La metodologia è per lo più un processo iterativo che consiste quindi in quattro fasi distinte:
- raccolta delle informazioni e lettura delle tracce;
- interpretazione delle tracce sulla base di leggi scientifiche (fase logico-induttiva);
- formulazione dell’ipotesi di evento (fase logico-abduttiva): l’evento deve essere coerente con l’interpretazione delle tracce;
- validazione dell’ipotesi di evento sulla base di leggi scientifiche (fase logico-deduttiva): l’ipotesi deve essere consistente con la serie di eventi ricostruiti e già validati (particolarmente l’evento per essere considerato consistente deve essere logicamente inserito tra un evento suo predecessore ed il suo successore).
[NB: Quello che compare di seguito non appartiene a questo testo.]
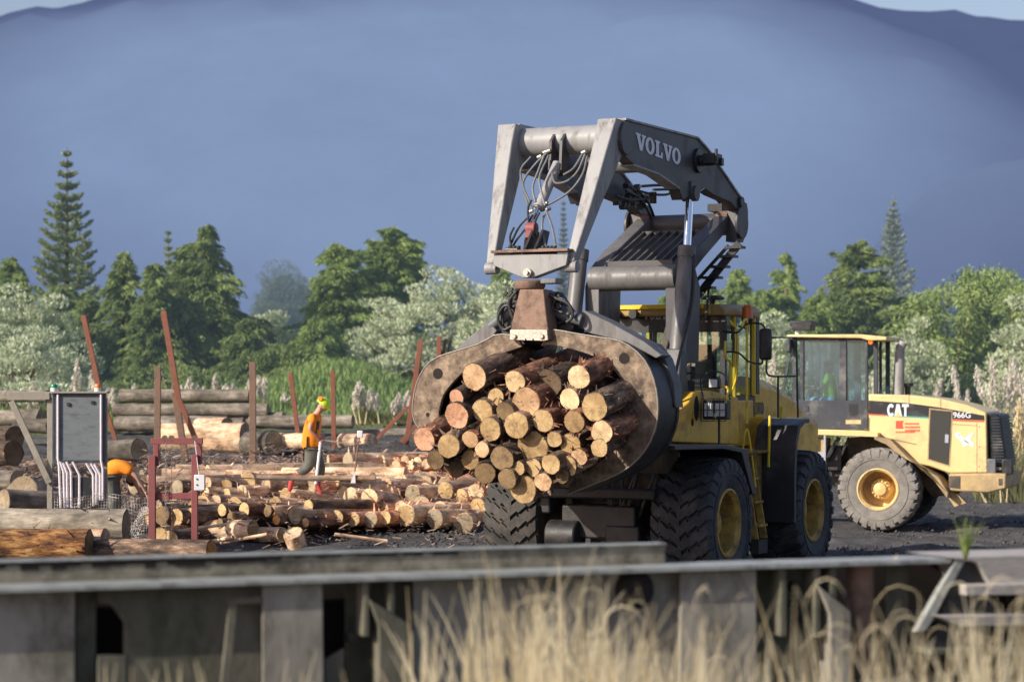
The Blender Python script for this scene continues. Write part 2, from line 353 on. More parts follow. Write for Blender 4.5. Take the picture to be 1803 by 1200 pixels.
# ------------------------------------------------------------------ terrain
def sstep(a, b, x):
    t = np.clip((x-a)/(b-a), 0, 1); return t*t*(3-2*t)
def hz(x, y):
    x = np.asarray(x, float); y = np.asarray(y, float)
    near = 1.0*(1-sstep(16, 24, y))
    left = 1-sstep(-.6, 1.6, x-(y-40)*.03)
    ramp_ = np.interp(y, [30,37,40,46,52,60,68,80,95,300,1200], [0,.12,.42,.98,1.45,1.75,2.05,2.5,2.8,3.2,4])
    rampr = np.interp(y, [30,70,82,95,110,300,1200], [0,.0,.25,1.0,1.6,3,4])
    bank = 1.25*np.exp(-((x+6.3)/2.6)**2)*sstep(66, 80, y)*(1-sstep(110,160,y))
    return near + left*ramp_ + (1-left)*rampr + bank
def ground_z(x, y): return float(hz(x, y))
xs = np.concatenate([np.array([-4000,-1500,-600,-250,-120,-70,-45,-30]), np.arange(-22, 22.01, .28), np.array([30,45,70,120,250,600,1500,4000])])
ys = np.concatenate([np.array([-200,-50,-10,0,5,10]), np.arange(14, 36, 1.0), np.arange(36, 62, .22), np.arange(62, 110, .8), np.array([120,140,180,260,400,700,1200,2500,5000,9000])])
X, Y = np.meshgrid(xs, ys); Z = hz(X, Y)
Zn = np.zeros_like(Z)
for i in range(Z.shape[0]):
    for j in range(Z.shape[1]):
        if 13 < Y[i,j] < 115 and abs(X[i,j]) < 25:
            p = Vector((X[i,j], Y[i,j], 0))
            Zn[i,j] = .09*mnoise.noise(p*1.7)+.07*mnoise.noise(p*4.3)+.10*mnoise.noise(p*.5)
Z = Z+Zn
nx, ny = len(xs), len(ys); idx = np.arange(nx*ny).reshape(ny, nx)
quads = np.stack([idx[:-1,:-1], idx[:-1,1:], idx[1:,1:], idx[1:,:-1]], -1).reshape(-1,4)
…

La semplice conoscenza di tale metodologia basata su queste quattro fasi distinte mette a garanzia del giudice, del procuratore e del legale la bontà del lavoro svolto da parte di chi, spesso, si trova in una posizione di “forza” – data dalle presunte competenze tecniche – tale da produrre effetti devastanti circa la ricerca del vero. Ma sopratutto, vale sempre il principio della comprensibilità della tesi espressa. Non ci si spaventi perché non si siano affrontate materie scientifiche o non si conoscano le leggi della cinematica, i principi della fisica: l’evoluzione di un incidente obbedisce a leggi universali. Se il vostro consulente tecnico non è in grado di rispondere dettagliatamente ed in maniera convincente alle vostre domande che rivolgerete su come abbia sviluppato i quattro passi sopra esposti, il lavoro che vi attende sarà basato su “materiale” di scarsa qualità.
Se ben posta e sviluppata, una prova scientifica, per sua stessa natura, deve essere spiegabile a tutti e verificabile da tutti.